**PROBLEM DETAILS:** Write out, word for word, the first line of the data below and every line after it through the one containing "PI = math.pi".

**SOURCE MATERIAL:**
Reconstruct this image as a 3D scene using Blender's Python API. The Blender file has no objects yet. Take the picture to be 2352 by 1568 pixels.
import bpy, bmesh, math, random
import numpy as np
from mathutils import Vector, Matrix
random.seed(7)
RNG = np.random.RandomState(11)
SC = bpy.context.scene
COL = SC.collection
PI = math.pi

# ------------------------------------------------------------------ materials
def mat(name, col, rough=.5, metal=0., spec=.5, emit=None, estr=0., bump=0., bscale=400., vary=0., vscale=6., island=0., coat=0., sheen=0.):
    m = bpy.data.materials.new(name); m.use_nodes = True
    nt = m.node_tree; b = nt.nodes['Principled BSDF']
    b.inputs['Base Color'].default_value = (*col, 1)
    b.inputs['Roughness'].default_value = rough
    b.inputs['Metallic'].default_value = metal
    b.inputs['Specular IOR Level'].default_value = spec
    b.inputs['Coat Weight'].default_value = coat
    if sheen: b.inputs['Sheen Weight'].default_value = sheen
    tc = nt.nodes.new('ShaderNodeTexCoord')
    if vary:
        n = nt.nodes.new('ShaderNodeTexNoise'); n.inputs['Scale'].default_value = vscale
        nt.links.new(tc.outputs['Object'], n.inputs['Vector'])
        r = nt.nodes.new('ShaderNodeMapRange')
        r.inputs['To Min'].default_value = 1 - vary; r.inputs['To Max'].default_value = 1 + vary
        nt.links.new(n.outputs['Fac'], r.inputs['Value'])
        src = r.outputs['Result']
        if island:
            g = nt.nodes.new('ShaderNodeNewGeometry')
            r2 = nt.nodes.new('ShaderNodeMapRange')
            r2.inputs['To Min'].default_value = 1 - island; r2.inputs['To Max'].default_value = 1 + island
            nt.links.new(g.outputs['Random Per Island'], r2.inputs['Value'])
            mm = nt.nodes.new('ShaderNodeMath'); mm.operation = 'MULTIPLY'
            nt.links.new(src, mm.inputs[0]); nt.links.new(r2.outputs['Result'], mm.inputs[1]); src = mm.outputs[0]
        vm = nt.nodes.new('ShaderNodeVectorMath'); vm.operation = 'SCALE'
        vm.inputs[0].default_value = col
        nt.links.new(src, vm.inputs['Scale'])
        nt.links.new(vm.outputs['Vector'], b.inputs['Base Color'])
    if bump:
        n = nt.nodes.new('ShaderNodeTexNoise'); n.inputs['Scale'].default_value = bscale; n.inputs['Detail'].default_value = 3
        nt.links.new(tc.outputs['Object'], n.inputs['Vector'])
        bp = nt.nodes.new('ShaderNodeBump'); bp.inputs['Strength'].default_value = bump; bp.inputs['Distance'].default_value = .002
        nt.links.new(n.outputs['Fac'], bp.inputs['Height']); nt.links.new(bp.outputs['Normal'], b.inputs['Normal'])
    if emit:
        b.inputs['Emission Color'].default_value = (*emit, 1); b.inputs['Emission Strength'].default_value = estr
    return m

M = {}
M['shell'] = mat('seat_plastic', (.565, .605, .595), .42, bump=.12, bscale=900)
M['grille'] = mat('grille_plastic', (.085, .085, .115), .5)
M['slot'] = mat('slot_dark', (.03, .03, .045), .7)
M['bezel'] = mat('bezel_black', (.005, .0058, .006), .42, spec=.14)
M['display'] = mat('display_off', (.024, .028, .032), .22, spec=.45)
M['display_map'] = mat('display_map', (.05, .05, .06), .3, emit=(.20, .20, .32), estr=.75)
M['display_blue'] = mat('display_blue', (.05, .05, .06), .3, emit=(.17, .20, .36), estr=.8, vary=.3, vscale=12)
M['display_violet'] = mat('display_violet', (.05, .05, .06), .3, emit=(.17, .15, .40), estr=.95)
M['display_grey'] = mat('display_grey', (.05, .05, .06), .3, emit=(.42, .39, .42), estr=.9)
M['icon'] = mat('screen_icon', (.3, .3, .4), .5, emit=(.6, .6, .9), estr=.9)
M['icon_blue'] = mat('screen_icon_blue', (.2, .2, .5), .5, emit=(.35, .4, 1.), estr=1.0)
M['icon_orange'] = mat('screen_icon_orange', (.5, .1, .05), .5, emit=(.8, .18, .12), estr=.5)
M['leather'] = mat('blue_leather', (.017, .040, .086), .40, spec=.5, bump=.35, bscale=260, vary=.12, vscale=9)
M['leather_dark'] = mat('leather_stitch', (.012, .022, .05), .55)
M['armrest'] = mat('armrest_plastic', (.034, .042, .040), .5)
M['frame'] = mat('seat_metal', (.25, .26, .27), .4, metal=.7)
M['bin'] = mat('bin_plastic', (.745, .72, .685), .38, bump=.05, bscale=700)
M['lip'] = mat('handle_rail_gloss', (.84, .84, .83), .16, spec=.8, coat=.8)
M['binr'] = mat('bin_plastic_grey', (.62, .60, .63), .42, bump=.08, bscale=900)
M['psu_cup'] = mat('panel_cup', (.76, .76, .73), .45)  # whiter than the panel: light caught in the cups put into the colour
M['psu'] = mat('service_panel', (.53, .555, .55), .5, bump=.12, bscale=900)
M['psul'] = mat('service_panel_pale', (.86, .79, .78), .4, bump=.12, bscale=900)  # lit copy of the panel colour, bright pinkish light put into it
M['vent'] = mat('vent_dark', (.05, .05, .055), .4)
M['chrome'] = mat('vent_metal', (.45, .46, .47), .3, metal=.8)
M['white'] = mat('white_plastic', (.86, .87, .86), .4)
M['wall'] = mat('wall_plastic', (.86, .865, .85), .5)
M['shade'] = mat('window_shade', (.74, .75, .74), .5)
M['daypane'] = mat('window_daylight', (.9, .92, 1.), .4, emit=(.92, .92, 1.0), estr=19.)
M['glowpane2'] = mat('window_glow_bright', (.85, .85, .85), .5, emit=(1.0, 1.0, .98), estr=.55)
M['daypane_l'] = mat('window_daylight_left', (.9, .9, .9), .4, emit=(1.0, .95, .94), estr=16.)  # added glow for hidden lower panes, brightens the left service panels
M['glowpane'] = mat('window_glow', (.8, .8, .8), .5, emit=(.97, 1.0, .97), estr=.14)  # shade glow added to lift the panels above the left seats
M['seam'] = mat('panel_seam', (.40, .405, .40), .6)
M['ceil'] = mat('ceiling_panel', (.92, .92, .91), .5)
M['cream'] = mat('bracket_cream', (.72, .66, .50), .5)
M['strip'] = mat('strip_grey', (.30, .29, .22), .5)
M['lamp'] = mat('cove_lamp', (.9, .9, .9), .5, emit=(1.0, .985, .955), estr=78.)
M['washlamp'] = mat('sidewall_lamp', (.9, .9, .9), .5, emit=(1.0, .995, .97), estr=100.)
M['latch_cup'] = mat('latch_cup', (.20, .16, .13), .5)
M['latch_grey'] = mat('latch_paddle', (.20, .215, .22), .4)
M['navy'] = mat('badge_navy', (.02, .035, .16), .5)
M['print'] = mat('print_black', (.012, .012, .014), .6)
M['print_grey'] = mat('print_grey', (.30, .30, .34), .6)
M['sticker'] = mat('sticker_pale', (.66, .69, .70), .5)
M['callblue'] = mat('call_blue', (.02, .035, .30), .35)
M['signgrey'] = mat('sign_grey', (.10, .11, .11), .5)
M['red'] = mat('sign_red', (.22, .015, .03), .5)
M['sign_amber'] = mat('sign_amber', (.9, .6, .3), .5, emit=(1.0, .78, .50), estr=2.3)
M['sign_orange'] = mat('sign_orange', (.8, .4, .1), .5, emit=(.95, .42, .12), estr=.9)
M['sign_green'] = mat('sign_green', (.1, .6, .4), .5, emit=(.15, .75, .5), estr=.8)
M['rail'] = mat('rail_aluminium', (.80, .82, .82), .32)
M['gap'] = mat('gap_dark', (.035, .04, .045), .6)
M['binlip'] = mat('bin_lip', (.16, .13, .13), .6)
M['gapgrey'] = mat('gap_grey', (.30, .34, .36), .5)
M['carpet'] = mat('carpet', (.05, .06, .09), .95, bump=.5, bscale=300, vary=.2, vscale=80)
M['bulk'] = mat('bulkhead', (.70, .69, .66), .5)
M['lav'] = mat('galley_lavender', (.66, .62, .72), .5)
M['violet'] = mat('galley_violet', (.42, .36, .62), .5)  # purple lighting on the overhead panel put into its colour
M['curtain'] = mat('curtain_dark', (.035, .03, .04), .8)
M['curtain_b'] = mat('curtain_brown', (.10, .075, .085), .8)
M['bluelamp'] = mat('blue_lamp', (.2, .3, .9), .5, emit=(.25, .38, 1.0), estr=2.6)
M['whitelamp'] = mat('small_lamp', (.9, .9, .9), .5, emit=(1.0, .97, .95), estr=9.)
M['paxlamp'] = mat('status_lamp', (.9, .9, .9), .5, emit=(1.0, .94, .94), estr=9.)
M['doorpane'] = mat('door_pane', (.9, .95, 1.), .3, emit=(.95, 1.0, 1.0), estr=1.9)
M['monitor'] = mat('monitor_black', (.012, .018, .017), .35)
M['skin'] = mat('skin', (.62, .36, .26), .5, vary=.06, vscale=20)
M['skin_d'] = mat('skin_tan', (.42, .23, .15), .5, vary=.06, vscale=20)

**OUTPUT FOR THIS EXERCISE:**
Reconstruct this image as a 3D scene using Blender's Python API. The Blender file has no objects yet. Take the picture to be 2352 by 1568 pixels.
import bpy, bmesh, math, random
import numpy as np
from mathutils import Vector, Matrix
random.seed(7)
RNG = np.random.RandomState(11)
SC = bpy.context.scene
COL = SC.collection
PI = math.pi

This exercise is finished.